Une des projections de la conférence
C’est ensuite une grande étape en terre poitevine, qui nous amène à voyager dans le temps avec, pour fixer le décor, la découverte de cartographies régionale et niortaise en taille-douce, parfois aquarellées, du XVIIe à l’aube du XIXe siècle. Le conférencier, grâce à des recherches opiniâtres, caresse la mémoire collective locale avec la légendaire Mélusine, le Géant Gargantua qui arpenta la région sous la plume de Rabelais et le Dragon des marais toujours présent dans les rues de Niort. La quête aiguisée du public est alors comblée par une iconographie très riche de gravures exceptionnelles, certaines de Jacques Callot. Nous y croisons les figures d’Aliénor d’Aquitaine, puis de Richelieu et Louis XIII à La Rochelle. Les détails des gravures agrandies crèvent l’écran. Nous levons alors le ”siège” avec de magnifiques planches représentant des personnages locaux notoires, souvent méconnus ou oubliés… Une histoire de l’Histoire servie par la gravure.
Lithographies et gravures en taille-douce se partagent l’écran et le texte dans une promenade à Niort au XIXe. Ce qui nous amène à la rencontre de grandes personnalités locales de l’estampe, comme Octave de Rochebrune [1824-1900], aquafortiste et pointe-sèchiste, vivant dans son château de Terre Neuve à Fontenay-le-Comte en Vendée. Ses créations architecturales nous font visiter des lieux emblématiques de la région et de Niort. 492 de ses cuivres gravés furent édités par la famille Clouzot, éditeurs-Imprimeurs de Niort, en 1902. Décidément une famille vouée à l’image ! Mais aussi, Charles Escudier [1848-1923] dont quelques lithos et eaux-fortes, scènes de vie poitevine, font écho aux collections ethnographiques présentées au Donjon de Niort. Enfin, quittant le XIXe siècle, un hommage mérité est rendu au graveur François Verdier [1945-2014], présent en cimaises dans le grand hall du musée, figure marquante de la vitalité de la gravure à Niort. Passé maître en taille-douce après avoir côtoyé Michel de Michelis et Albert Decaris, il fut un “passeur” formant des générations d’élèves tant en gravure qu’en dessin.

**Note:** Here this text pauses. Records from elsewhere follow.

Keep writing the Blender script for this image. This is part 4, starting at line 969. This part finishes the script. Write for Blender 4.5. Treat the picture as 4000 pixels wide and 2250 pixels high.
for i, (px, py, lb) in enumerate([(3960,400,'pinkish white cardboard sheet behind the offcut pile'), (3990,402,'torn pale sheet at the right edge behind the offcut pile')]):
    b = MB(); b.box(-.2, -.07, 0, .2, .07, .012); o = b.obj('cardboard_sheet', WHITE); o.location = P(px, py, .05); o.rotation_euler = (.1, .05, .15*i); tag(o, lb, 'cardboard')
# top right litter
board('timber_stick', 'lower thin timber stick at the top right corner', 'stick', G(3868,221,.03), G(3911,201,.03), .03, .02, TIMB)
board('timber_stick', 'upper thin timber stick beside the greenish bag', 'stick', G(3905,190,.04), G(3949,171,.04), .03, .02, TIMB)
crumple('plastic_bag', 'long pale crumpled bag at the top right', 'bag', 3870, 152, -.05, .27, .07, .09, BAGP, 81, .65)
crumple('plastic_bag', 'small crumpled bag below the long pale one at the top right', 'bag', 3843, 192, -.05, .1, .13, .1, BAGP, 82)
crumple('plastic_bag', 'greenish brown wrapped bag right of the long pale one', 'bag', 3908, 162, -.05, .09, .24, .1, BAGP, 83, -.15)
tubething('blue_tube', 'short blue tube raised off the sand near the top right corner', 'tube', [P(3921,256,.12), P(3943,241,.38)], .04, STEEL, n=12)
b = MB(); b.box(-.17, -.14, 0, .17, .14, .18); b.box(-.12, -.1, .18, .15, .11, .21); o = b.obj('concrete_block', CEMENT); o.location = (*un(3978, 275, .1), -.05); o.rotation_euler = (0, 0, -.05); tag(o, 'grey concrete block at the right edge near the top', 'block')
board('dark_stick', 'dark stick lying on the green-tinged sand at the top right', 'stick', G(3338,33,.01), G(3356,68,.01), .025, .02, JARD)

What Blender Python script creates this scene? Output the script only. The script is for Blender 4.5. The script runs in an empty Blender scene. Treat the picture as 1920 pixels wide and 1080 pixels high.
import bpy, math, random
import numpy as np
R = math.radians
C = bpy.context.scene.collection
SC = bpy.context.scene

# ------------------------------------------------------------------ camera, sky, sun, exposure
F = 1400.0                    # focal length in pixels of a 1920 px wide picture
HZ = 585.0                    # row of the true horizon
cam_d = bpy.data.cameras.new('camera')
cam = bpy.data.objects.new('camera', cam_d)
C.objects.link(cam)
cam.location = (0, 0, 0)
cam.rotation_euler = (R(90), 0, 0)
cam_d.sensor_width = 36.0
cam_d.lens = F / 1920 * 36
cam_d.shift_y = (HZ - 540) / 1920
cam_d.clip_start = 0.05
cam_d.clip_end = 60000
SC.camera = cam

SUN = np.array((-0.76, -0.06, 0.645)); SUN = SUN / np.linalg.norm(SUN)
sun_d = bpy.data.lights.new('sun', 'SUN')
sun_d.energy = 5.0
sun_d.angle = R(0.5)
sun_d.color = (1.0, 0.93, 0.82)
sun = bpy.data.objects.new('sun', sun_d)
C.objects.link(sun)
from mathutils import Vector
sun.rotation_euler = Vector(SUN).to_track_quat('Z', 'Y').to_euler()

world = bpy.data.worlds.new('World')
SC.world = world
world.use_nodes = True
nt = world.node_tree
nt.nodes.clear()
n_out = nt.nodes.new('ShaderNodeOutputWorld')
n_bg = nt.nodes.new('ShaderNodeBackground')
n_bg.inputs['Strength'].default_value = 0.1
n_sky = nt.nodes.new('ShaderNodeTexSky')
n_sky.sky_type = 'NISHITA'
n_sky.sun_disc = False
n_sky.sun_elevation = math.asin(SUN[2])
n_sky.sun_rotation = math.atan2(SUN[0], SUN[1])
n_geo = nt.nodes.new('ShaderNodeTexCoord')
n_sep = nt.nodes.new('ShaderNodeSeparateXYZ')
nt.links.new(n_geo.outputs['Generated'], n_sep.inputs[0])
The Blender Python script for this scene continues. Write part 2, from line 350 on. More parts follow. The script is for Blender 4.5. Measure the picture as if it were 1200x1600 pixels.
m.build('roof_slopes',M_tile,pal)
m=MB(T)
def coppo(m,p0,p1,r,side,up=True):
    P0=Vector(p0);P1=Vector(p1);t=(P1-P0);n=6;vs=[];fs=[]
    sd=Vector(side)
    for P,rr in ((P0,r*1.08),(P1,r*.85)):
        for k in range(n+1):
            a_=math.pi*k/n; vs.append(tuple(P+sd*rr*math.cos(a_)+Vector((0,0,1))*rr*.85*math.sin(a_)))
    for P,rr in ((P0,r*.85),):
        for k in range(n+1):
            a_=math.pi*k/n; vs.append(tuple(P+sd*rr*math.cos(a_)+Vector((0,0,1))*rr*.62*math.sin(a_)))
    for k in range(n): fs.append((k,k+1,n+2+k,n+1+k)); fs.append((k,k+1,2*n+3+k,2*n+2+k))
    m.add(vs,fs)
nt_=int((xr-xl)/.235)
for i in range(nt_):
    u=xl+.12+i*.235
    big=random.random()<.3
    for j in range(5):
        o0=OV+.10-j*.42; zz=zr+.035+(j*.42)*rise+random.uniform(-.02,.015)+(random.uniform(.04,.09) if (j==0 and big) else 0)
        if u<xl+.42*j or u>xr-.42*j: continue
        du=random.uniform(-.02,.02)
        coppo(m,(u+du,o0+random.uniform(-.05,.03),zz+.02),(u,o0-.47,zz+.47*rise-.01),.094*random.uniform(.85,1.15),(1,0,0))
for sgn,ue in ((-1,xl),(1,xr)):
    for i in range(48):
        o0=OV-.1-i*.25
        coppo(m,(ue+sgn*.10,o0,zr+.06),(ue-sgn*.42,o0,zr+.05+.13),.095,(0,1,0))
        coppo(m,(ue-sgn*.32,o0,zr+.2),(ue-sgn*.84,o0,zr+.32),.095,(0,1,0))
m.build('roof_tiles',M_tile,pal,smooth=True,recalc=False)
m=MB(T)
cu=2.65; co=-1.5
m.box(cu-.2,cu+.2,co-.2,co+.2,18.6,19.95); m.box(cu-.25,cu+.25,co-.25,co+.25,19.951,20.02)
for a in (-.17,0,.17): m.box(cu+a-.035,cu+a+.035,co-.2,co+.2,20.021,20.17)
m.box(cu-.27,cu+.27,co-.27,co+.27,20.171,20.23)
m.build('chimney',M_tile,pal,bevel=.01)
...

L’équipe de la conférence (Cl. Rémy Joffrion)
Un immense merci à Gérard et Maïté Robin de nous avoir permis, à nous public, entièrement conquis par des images ciselées comme des burins, de cheminer auprès de François Verdier, des frondaisons périgourdines aux mâts de St Malo, du vol de la bécasse au chant de la cigale. Un grand œuvre poétique. Pour clore la conférence, comme une ode au maître qu’il fut, quelques gravures d’élèves niortais furent projetées. « Il y a une connivence subtile entre le graveur, l’écrivain, le poète, le compositeur de musique… donner à voir ce qui, derrière l’image, est une pure méditation de l’âme et de l’esprit » (Michel Random). Subtile et élégante conclusion, à l’image de cette conférence qui a maintenu à un très haut niveau d’écoute le nombreux public.